The last step in installing the wiring into the Mini was to add new wiring for :
USB charging outlets
USB charging outlets
Cigarette lighter outlet
Digital display controller
Wideband O2 sensor controller
Wideband O2 sensor controller
Power windows
Central locking controller
I've previously removed all the Toyota Starlet factory wiring that was used for the air-conditioning so I re-used this circuit and fuse for the first four items listed above. This circuit was used as it is only powered when the ignition key is turned to "ON" (not "ACC"), because the wideband controller should not be powered on via an Accessories circuit before the engine is started. Bosch specifically state this in their wideband O2 sensor product info PDF, to prevent thermal shock of the sensor.

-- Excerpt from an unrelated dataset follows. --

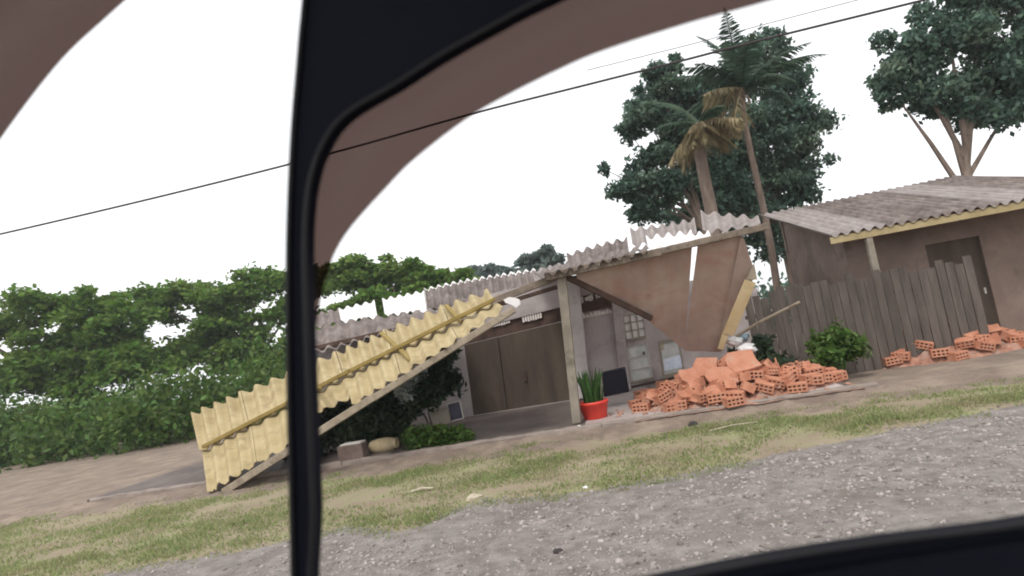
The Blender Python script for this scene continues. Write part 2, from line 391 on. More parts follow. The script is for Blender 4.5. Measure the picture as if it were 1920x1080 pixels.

The wiring for the display and wideband controllers involved running some power/ground wires down to the centre console and underneath the drivers seat. The USB outlets, cigarette lighter outlet, power window switch wires stopped at the centre console. Note that the central locking controller power supply is a different/constant 12V power source so that it can lock/unlock the doors with the car turned off.
Centre console wiring :
Like the Toyota Starlet power windows, the power source for the Mini power windows was non-fused, and uses two 15Amp (auto-reset) circuit breakers. I'm using the same colour wire to and from the circuit breakers so I used a label maker with some clear heatshrink to label the wires in case I need to change a circuit breaker. The BAT connection is from the ignition, and AUX connection goes to the window switches.
I also had to make a couple of decent ground cables for the engine. I made one ground cable from the body to intake manifold, and another large gauge (4AWG) cable from body to the engine block (for the starter motor).

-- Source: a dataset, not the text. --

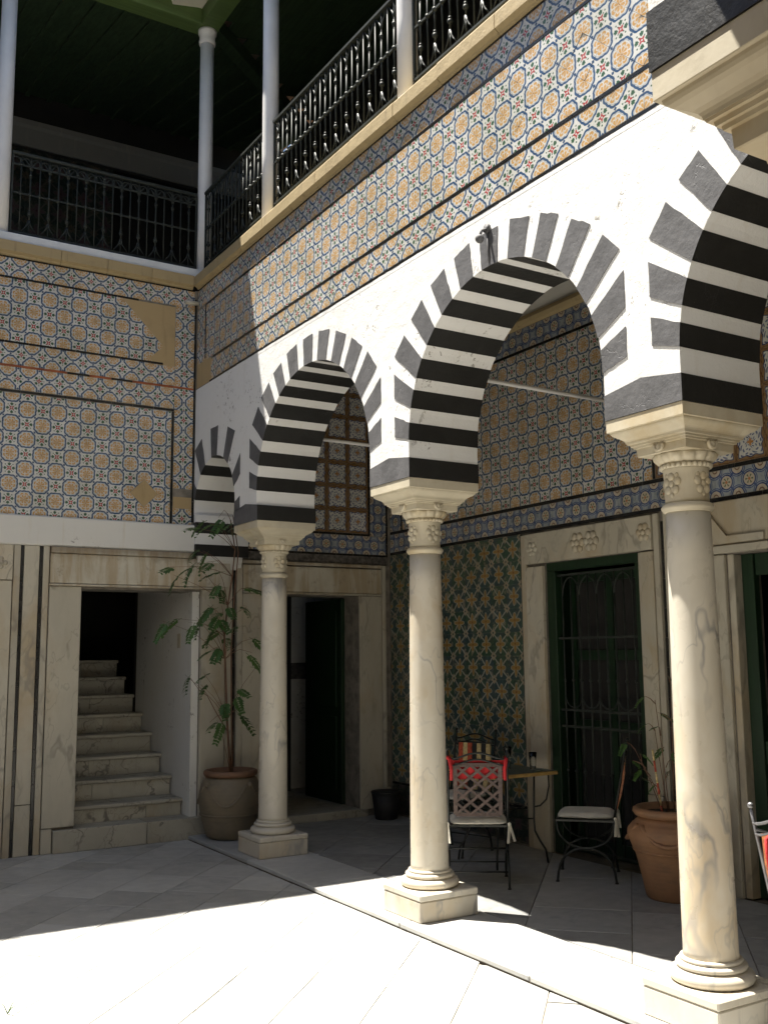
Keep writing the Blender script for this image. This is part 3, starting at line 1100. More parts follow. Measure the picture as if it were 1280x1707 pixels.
# ledge and white sill above
x = -4.4
while x < XF - 0.08:
    L = rnd.uniform(0.42, 0.6)
    if XF - 0.03 - x - L < 0.25: L = XF - 0.0 - x - 0.05
    pr = [(0.05, 5.225), (0.05, 5.318), (-0.3, 5.318), (-0.3, 5.192), (0.015, 5.192), (0.02, 5.21)]
    MB().prism([(YL - a, b) for a, b in pr], x + 0.002, x + L - 0.002, lambda a, b, d: (d, a, b)).obj('ledge_stone', M['ledge'], lw)
    x += L
MB().box((-4.4, YL - 0.03, 5.319), (XF + 0.04, YL + 0.3, 5.402), 0, 0.006).obj('white_sill', M['sill'], lw)

# marble cladding: strips, panels and surrounds
def clad(u0, v0, u1, v1, d=0.012, mat='clad', nm='marble_panel', ch=0.003, pl=LEFT, par=None):
    return MB().box(pl.at(u0 + 0.001, v0 + 0.001, -0.012 if pl is LEFT else 0.0), pl.at(u1 - 0.001, v1 - 0.001, d), 0, ch).obj(nm, M[mat], par or lw)


clad(1.29, 0.0, 1.80, 2.30); clad(1.29, 2.305, 1.80, 2.61, 0.022)
clad(1.805, 0.0, 1.862, 2.61, 0.02)
mb = MB()
for (x, z, r) in ((1.70, 2.45, 0.03), (1.665, 2.45, 0.022), (1.735, 2.45, 0.022), (1.70, 2.485, 0.022), (1.70, 2.415, 0.022)):
    mb.ball((x, YL - 0.024, z), r, 8, 6, 0, (1, 0.5, 1))
mb.obj('rosette', M['clad'], lw)
for xs in (1.876, 2.036, 3.845, 3.868 + 0.0):
    if xs < 3.86:
        lay_strip(lw, LEFT, xs, 0.0, xs, 2.605 if xs < 3 else 2.46, 0.026, 0.3, base=-0.011, d=0.02)
clad(1.892, 0.42, 2.02, 2.61, 0.014); clad(1.892, 0.0, 2.02, 0.415, 0.014, 'clad')
clad(2.052, 0.0, 2.105, 2.61, 0.016)
sf = link('stair_door_frame', None, lw)
for (u0, v0, u1, v1, d, mt, nm) in ((2.110, 0.21, 2.388, 2.262, 0.030, 'clad', 'jamb'), (2.110, 0.001, 2.200, 0.205, 0.034, 'clad', 'jamb_base'),
                                   (3.512, 0.185, 3.752, 2.262, 0.030, 'clad', 'jamb'),
                                   (2.110, 2.285, 3.795, 2.55, 0.034, 'stain', 'lintel'), (2.110, 2.552, 3.42, 2.608, 0.048, 'stain', 'cornice'), (2.100, 2.264, 3.752, 2.283, 0.052, 'stain', 'lintel_lip')):
    clad(u0, v0, u1, v1, d, mt, nm, 0.004, par=sf)
for q0, q1 in ((2.205, 3.02), (3.024, 3.72)):
    MB().box((q0, YL - 0.06, 0.0), (q1, YL + 0.26, 0.188), 0, 0.005).obj('sill', M['step'], sf)
clad(3.756, 0.0, 3.828, 2.46, 0.016)
# surround of the door inside the gallery
df = link('gallery_door_frame', None, lw)
for (u0, v0, u1, v1, d, mt, nm) in ((3.875, 0.04, 3.93, 2.53, 0.02, 'clad', 'jamb_moulding'), (3.933, 0.04, 4.408, 2.24, 0.016, 'clad', 'jamb'), (5.237, 0.10, 5.50, 2.24, 0.016, 'clad', 'jamb'),
                                   (5.503, 0.30, 5.545, 2.56, 0.03, 'clad', 'jamb_moulding'), (3.933, 2.262, 5.50, 2.52, 0.02, 'stain', 'lintel'), (3.933, 2.242, 5.50, 2.260, 0.04, 'clad', 'lintel_lip'), (3.875, 2.532, 5.50, 2.565, 0.034, 'stain', 'cornice'), (5.50, 0.04, 5.59, 0.298, 0.02, 'clad', 'jamb_base')):
    clad(u0, v0, u1, v1, d, mt, nm, 0.004, par=df)
MB().box((4.35, YL - 0.05, ZP), (5.3, YL + 0.36, 0.11), 0, 0.005).obj('sill', M['step'], df)
# tiles above the gallery door
clad(3.98, 2.57, 5.59, 2.655, 0.004, 'band', 'plaster_band', 0.0)
lay_strip(lw, LEFT, 3.98, 2.665, 5.57, 2.665, 0.022, base=-0.012)
lay_tiles(lw, LEFT, (3.98, 2.678, 5.575, 2.866), 0.19, 'chain', False, (4.1, 2.772), base=-0.0174)
lay_strip(lw, LEFT, 3.98, 2.879, 5.37, 2.879, 0.022, base=-0.012)
lay_tiles(lw, LEFT, (3.98, 2.892, 5.356, 4.75), 0.245, 'arabesque', False, (4.50, 3.015), base=-0.0174)
lay_strip(lw, LEFT, 5.369, 2.868, 5.369, 4.75, 0.024, base=-0.012)
lay_tiles(lw, LEFT, (5.383, 2.868, 5.572, 4.75), 0.19, 'chain', False, (5.478, 2.965), base=-0.0174)
lay_strip(lw, LEFT, 5.584, 2.6, 5.584, 4.9, 0.024, base=-0.012)
# grey pipe end by the corner
MB().tube([(3.30, YL - 0.03, 5.045), (3.43, YL - 0.03, 5.052)], 0.021, 10).obj('drain_pipe', M['clad'], lw)

# staircase behind it
st = thing('staircase', 'worn marble staircase climbing into the dark behind the left doorway', 'staircase', (2.9, YL + 0.2, 0))
for k in range(8):
    z1 = 0.34 + 0.181 * k
    y0 = 9.215 + 0.30 * k
    w1 = 3.435
    cut = rnd.uniform(2.6, 3.1)
    for a, b in ((2.1, cut), (cut + 0.002, w1 - 0.012)):
        MB().box((a - 2.9, y0 + 0.028 - YL - 0.2, z1 - 0.181), (b - 2.9, y0 + 0.34 - YL - 0.2, z1 - 0.036), 0, 0.002).obj('riser', M['step'], st)
    MB().box((2.1 - 2.9, y0 - YL - 0.2, z1 - 0.035), (w1 - 2.9, y0 + 0.34 - YL - 0.2, z1), 0, 0.008).obj('tread', M['step'], st)
sw = thing('stairwell', 'plain whitewashed stairwell walls around the marble stairs, inner ones coloured near black for shade', 'stairwell')
MB().box((3.44, YL + 0.03, 0.0), (3.509, 10.70, 3.3)).obj('side_wall', M['white_in'], sw)
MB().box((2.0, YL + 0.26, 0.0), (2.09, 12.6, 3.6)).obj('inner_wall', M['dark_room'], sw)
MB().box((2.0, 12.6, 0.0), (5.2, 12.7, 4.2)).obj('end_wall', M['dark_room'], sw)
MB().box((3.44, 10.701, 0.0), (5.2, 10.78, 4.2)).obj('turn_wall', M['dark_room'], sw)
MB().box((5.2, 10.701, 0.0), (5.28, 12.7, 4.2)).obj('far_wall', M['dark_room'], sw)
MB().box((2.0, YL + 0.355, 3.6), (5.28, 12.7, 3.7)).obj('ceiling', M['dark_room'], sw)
MB().tube([(2.15, 12.4, 2.42), (2.75, 12.4, 2.42), (3.5, 12.2, 3.0), (4.2, 12.2, 3.5)], 0.022, 8).obj('handrail', M['iron'], sw)
MB().box((3.432, 9.36, 1.72), (3.441, 9.44, 1.86), 0, 0.004).obj('switch_plate', M['clad'], sw)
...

A last minute addition was an 8-wire Deutsch (waterproof) connector at the front of the engine bay. This allows me to disconnect all the front lights and indicators from the main loom in a single step. In the case that I need to remove the engine, I will not have to also disconnect the wiring to all the lights/indicators also.

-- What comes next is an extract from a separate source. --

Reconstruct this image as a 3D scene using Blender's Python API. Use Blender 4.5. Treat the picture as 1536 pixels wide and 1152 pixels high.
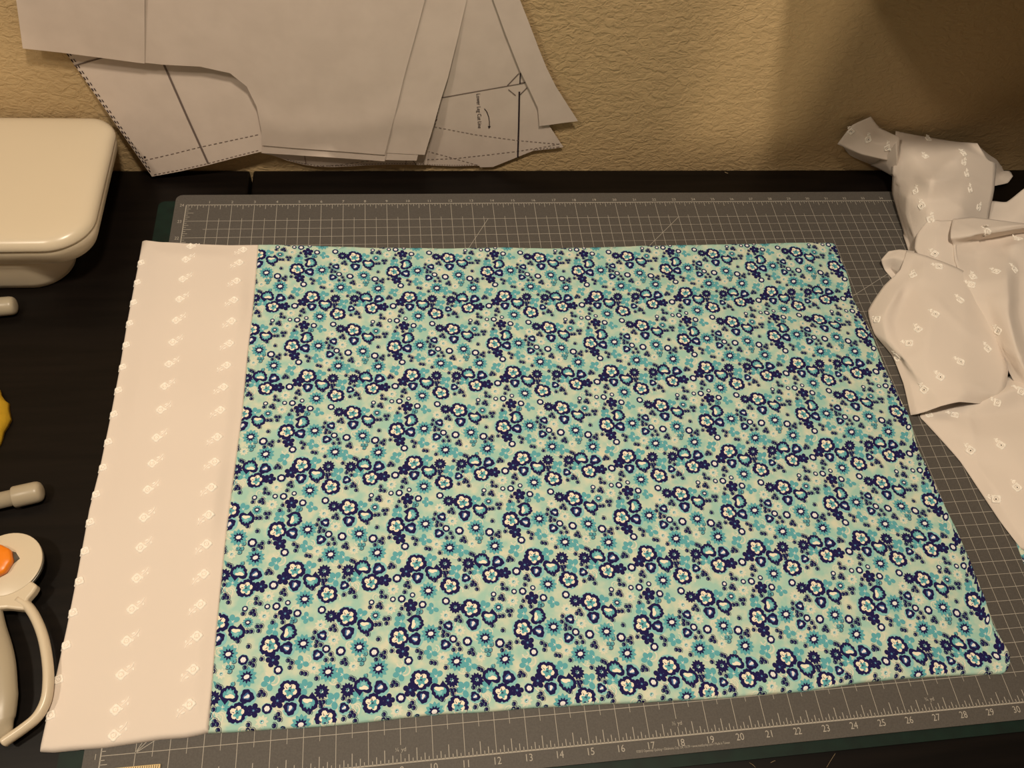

Now that I have all the wiring routes 100% confirmed for the entire car, I made some cable tie mounts to hold the looms around the car. I cut some 30x10mm pieces of 1mm steel and rigged up a quick press jig for my vice. When the vice is closed, it forms a specific shape for the small piece
These pieces were welded onto the car at various locations (engine bay, cabin, boot) to allow me to use cable ties to hold the loom tube in place - as demonstrated in this photo. I ended up needing approx 20 of these throughout the Mini and will weld on some more in the engine bay after the engine is removed.
I also made some taller mounts for the cabin/interior. These were welded to the floorpan and will sit slightly proud of the ~14mm of sound deadener, underlay & carpet that I will be installing.